**RECORDS TO USE:**
-- start --
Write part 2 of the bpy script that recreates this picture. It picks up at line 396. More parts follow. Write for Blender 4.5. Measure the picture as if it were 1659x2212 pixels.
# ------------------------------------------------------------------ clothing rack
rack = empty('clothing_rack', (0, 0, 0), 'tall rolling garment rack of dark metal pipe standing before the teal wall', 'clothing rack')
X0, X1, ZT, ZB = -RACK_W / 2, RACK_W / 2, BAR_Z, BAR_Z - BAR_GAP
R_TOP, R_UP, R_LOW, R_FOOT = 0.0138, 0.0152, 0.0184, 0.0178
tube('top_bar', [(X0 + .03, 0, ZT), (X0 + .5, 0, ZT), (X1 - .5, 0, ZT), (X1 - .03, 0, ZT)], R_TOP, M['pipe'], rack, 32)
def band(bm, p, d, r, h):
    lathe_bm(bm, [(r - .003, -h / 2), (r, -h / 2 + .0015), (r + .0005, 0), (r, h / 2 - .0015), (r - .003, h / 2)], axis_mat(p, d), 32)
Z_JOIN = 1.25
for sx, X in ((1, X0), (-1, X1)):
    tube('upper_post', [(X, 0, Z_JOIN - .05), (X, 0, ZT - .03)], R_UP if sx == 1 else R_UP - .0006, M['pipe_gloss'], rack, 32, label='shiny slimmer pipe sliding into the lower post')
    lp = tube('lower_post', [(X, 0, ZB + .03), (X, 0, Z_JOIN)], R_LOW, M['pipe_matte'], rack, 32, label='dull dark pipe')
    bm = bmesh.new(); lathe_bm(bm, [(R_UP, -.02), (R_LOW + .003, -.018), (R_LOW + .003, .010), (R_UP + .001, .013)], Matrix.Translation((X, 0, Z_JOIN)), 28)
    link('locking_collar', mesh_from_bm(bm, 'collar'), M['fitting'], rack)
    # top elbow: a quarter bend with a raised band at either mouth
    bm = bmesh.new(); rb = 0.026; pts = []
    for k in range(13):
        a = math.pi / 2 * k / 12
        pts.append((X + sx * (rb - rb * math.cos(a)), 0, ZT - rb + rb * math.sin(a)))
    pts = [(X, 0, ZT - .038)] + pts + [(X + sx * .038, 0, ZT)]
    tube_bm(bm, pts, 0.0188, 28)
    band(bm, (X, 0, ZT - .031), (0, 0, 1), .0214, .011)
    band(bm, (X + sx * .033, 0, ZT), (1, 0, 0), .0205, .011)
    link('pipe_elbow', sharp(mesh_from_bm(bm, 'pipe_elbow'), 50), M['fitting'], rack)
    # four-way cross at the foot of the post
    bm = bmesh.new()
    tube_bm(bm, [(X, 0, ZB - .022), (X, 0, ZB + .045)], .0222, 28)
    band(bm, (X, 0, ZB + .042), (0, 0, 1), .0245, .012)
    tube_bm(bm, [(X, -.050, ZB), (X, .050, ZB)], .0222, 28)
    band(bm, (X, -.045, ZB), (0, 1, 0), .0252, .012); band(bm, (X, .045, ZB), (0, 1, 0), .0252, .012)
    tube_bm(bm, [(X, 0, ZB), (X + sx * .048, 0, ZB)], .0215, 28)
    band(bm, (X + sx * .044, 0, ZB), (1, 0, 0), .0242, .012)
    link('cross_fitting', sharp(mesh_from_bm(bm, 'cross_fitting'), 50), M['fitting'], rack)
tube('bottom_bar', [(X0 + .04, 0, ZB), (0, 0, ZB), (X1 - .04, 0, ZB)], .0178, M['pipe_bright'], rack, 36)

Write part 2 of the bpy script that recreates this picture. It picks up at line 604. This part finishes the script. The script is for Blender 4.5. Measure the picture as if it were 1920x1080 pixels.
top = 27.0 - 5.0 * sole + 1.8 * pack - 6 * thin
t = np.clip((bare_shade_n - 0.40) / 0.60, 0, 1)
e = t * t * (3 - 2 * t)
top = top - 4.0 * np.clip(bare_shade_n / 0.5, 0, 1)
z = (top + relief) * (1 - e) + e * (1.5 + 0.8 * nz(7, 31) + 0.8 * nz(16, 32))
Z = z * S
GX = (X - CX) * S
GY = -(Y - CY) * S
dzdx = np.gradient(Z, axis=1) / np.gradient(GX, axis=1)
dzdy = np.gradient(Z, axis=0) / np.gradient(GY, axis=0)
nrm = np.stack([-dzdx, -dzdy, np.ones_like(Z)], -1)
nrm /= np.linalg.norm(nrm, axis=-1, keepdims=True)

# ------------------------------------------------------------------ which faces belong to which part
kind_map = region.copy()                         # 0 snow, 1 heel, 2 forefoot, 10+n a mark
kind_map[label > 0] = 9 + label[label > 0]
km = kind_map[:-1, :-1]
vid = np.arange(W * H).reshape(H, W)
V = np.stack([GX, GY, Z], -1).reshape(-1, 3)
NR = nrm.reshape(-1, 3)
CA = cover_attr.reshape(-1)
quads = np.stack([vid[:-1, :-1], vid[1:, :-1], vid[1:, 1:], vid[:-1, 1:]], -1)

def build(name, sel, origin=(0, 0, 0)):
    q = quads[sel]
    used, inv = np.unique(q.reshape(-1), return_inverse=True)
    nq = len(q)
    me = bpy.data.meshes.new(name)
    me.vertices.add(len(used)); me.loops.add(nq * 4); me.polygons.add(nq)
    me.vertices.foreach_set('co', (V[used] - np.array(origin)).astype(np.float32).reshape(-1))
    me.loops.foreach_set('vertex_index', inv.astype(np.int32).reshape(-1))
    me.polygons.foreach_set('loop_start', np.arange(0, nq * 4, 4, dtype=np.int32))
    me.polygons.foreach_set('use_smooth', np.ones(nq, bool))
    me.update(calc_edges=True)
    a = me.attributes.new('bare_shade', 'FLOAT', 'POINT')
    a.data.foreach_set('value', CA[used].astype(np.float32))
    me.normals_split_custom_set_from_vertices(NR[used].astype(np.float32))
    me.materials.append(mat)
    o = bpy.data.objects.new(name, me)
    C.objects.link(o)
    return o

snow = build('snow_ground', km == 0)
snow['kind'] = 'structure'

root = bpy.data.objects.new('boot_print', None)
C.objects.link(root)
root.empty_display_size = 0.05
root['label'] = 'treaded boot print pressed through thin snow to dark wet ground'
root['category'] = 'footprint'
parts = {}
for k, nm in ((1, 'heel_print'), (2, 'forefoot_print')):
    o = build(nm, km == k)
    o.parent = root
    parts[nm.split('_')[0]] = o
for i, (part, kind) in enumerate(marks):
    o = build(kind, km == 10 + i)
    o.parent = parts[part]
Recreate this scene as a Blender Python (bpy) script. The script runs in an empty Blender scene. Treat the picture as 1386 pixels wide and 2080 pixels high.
-- end --
**EXERCISE DESCRIPTION:** From the entries above, extract each line containing "Write".

**EXERCISE RESULT:**
Write part 2 of the bpy script that recreates this picture. It picks up at line 396. More parts follow. Write for Blender 4.5. Measure the picture as if it were 1659x2212 pixels.
Write part 2 of the bpy script that recreates this picture. It picks up at line 604. This part finishes the script. The script is for Blender 4.5. Measure the picture as if it were 1920x1080 pixels.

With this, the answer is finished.